Excess current draw after deepsleep



  • I'm running ver 1.20.1.r1 on a gpy with adhoc wifi disabled (pycom.wifi_on_boot(0)) which gives me a standyby current (no program running) of about 50mA. However after I run a program that terminates with a machine.deepsleep(20000) via Atom the standby current is 50mA for ~3s after wakeup then jumps to ~204mA where it stays. If I press the rest button it repowers @ 204mA for about 5s then drops back to 50mA where it stays. A soft reset (ctrlD) has no effect (current draw still 204mA).

    I can't figure out what is drawing the extra 154mA, why deepsleep causes it or why a hard reset fixes it but a soft reset doesn't. Anybody got some thoughts? This is really bugging me because I thought I had deepsleep sorted like a year ago & now it's doing weird stuff again.



  • @dgerman If I press reset then run

    import time, network, machine; print()
    #lte=network.LTE(); lte.deinit()
    causes={0:'pwrup', 1:'hardreset', 2:'wdt', 3:'wakeup', 4:'softreset', 5:'brownout'}; cause=causes[machine.reset_cause()]
    print(' powerup cause is', cause, ' check current', end=' ')
    for i in range(10): print(i, end=' '), time .sleep(1)
    t=10; print(' deepsleep(s)', t); machine.deepsleep(t*1000)
    

    the program deepsleeps at ~50uA after the first pass

    powerup cause is pwrup  check current 0 1 2 3 4 5 6 7 8 9  deepsleep(s) 10
    

    but ~170mA subsequently.

    powerup cause is wakeup  check current 0 1 2 3 4 5 6 7 8 9  deepsleep(s) 10
    

    To get the 50uA on all deepsleeps I have to uncomment line 2. My take on this is that a pwrup prevents 'smart provisioning' powering up the lte modem but wakeup from deepsleep does not. I'm unfamiliar with '.enable_pullups' & I'm not using it.



  • @kjm What do you mean "first cycle of the program"? Is the deepsleep expiring? This should cause the Gpy to reset (i.e. start a "first cycle").
    Did you .enable_pullups?
    What does deepsleep.get_wake_status() return?
    The 154mA seems suspiciously like the LTE radio is back on.
    Can you post more(all) code?



  • I figured it out! So called 'Smart provisioning' was turning the lte modem on after a deepsleep. A hard reset disables 'smart provisioning' apparently. So even if you're not using the gpy lte modem you need to switch it off (lte=LTE(); lte.deinit()) manually if you want low current deepsleep.
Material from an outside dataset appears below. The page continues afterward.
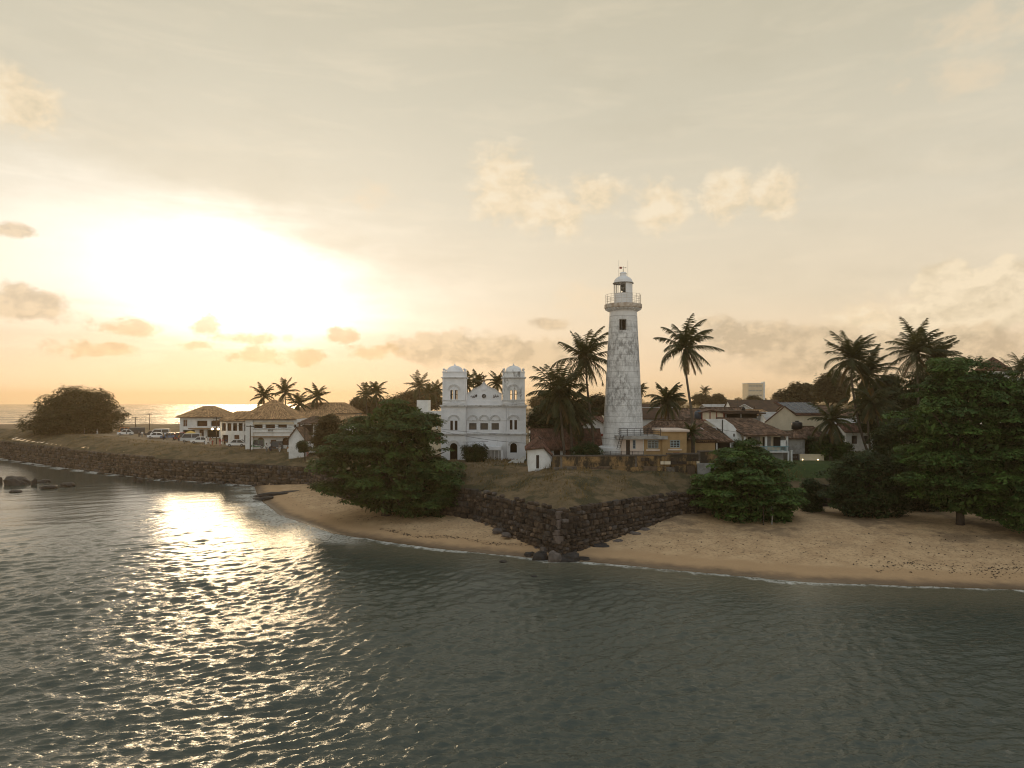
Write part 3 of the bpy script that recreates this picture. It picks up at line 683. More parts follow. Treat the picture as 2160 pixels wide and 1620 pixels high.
# ---------------------------------------------------------------- vegetation
def leaf_cards(C, N, size, rg, asp=.5):
    n = len(C); N = N/np.linalg.norm(N, axis=1, keepdims=True)
    t = rg.normal(size=(n, 3)); t -= (t*N).sum(1, keepdims=True)*N; t /= np.linalg.norm(t, axis=1, keepdims=True)
    b = np.cross(N, t); L = (size*rg.uniform(.42, 1.5, n))[:, None]; Wd = L*asp
    V = np.stack([C-t*L*.5, C+b*Wd*.5+N*L*.08, C+t*L*.5-N*L*.06, C-b*Wd*.5+N*L*.08], 1).reshape(-1, 3)
    return V, np.arange(n*4).reshape(n, 4), rg.random(n)
def interp_rows(rows, z):
    zs = [r[0] for r in rows]
    return np.interp(z, zs, [r[1] for r in rows]), np.interp(z, zs, [r[2] for r in rows])
def crown_tree(name, label, base, rows, trunk_r, lm, npads=90, per=170, leaf=.34, pad=(.9, 1.6), flat=.42, depth=.85, group=None, cat='tree', seed=1,
               trunk_top=None, trunks=None, tiers=0, core=.25, bark=None, wx_=1.06, up=.9, limbs=9):
    """tree whose crown is filled by flattened leaf pads inside an uneven envelope; rows = (height, x_left, x_right)"""
    rg = np.random.default_rng(seed); r = random.Random(seed)
    root = thing(name, label, cat, base, 0, group)
    rows = [(z, (a+b)/2-(b-a)*.5*wx_*r.uniform(.94, 1.06), (a+b)/2+(b-a)*.5*wx_*r.uniform(.94, 1.06)) for z, a, b in rows]
    z0, z1 = rows[0][0], rows[-1][0]; pads = []
    while len(pads) < npads:
        z = r.uniform(z0, z1); a, b = interp_rows(rows, z); wmax = max(q[2]-q[1] for q in rows)
        if r.random() > (b-a)/wmax+.12: continue
        if tiers: z = z0+(round((z-z0)/(z1-z0)*tiers)+r.uniform(-.38, .38))/tiers*(z1-z0)
        a, b = interp_rows(rows, z); cx, rx = (a+b)/2, (b-a)/2; ry = rx*depth
        th = r.uniform(0, 2*math.pi); q = r.uniform(.35, 1)**.5*(1.12 if r.random() < .14 else 1); pr = min(r.uniform(*pad), max(.35, rx*.8))
        pads.append((cx+max(rx-pr*.75, .1)*q*math.cos(th), max(ry-pr*.75, .1)*q*math.sin(th), z, pr, pr*flat*r.uniform(.75, 1.7)))
    C, N, PV = [], [], []
    for (x, y, z, pr, ph) in pads:
        m = max(20, int(per*(pr/((pad[0]+pad[1])/2))**2*r.uniform(.8, 1.2)))
        dv = rg.normal(size=(m, 3)); dv[:, 2] = np.where(dv[:, 2] < -.15, -dv[:, 2], dv[:, 2]); dv /= np.linalg.norm(dv, axis=1, keepdims=True)
        lump = 1+.22*np.sin(dv[:, 0]*5+x)*np.cos(dv[:, 1]*4+y)
        rad = ((.62+.42*rg.random(m)**.6)*lump)[:, None]
        C.append(np.array([x, y, z])+dv*rad*np.array([pr, pr, ph])); PV.append(np.full(m, r.random()**1.3)); nn = dv*np.array([.6, .6, 1.0])+np.array([0, 0, up])+rg.normal(size=(m, 3))*.30; N.append(nn)
    big = []; m = int(sum(len(c) for c in C)*core*.45); zz = rg.uniform(z0, z1, m); a, b = interp_rows(rows, zz); cx, rx = (a+b)/2, (b-a)/2*.68
    th = rg.uniform(0, 6.283, m); q = np.sqrt(rg.random(m))
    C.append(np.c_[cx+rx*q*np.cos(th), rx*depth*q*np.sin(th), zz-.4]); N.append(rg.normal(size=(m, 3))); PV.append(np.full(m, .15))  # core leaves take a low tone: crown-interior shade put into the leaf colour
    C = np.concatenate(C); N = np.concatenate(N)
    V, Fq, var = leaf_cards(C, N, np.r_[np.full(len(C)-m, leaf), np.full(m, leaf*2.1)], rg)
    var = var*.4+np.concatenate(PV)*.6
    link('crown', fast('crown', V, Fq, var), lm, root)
    mb = MB(); tt = trunk_top or z0+.45*(z1-z0)
    for (tx, ty, lx) in (trunks or [(0, 0, 0)]):
        cxm = (interp_rows(rows, tt)[0]+interp_rows(rows, tt)[1])/2
        mb.tube([(tx, ty, -.6), (tx+.05, ty, .3), (tx+lx*.5+.15*r.uniform(-1, 1), ty, tt*.45), (tx*.6+cxm*.5+lx, ty*.6, tt)], [trunk_r*1.5, trunk_r*1.05, trunk_r*.85, trunk_r*.55], 9)
        for k in range(limbs):
            x, y, z, pr, ph = r.choice(pads); s = r.uniform(.35, .95); o = Vector((tx*.8+cxm*.4*s, ty*.8, tt*s)); e = Vector((x, y, z-ph*.2))
            mid = o.lerp(e, .55)+Vector((0, 0, .25*(e-o).length*.4))
            mb.tube([o, mid, e], [trunk_r*.42, trunk_r*.26, trunk_r*.08], 5)
    mb.build('trunk', bark or M_bark, root, smooth=True)
    return root
def px_rows(Y, basev, basez, rows, u0):
    """outline given in photo pixels at distance Y -> metres"""
    return [((H-(v-HV)*Y/F)-basez, (a-u0)/F*Y, (b-u0)/F*Y) for (v, a, b) in rows][::-1]
def ptree(name, label, u0, Y, bz, rows, **k):
    return crown_tree(name, label, (X(u0, Y), Y, bz), px_rows(Y, 0, bz, rows, u0), **k)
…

    I feel that this is contrary to https://docs.pycom.io/firmwareapi/pycom/machine/ which says of deepsleep, 'Execution is resumed from the main script, just like when pressing the reset button'. Fact is 'smart provisioning' powers up the lte modem after every deepsleep.



  • Further to my deepsleep woes on the gpy. I got another gpy, reflashed it with 1.20.1.r1 then ran

    import machine
    t=15; print(t, 's sleep'); machine.deepsleep(t*1000)
    
    

    What I'm finding is that deepsleep only drops the gpy to low current (~50uA) on the first cycle of the program. On subsequent cycles the program 'sleeps' but the current is ~204mA. Low current deepsleep works only if I press the reset button after each cycle of the program. Any thoughts on why low current deepsleep is a 'one shot' only?

    My feeling is that some process that draws an extra (204-50=154mA) kicks in after the first low current deepsleep & stays till I press the reset button. Any suggestions what it might be?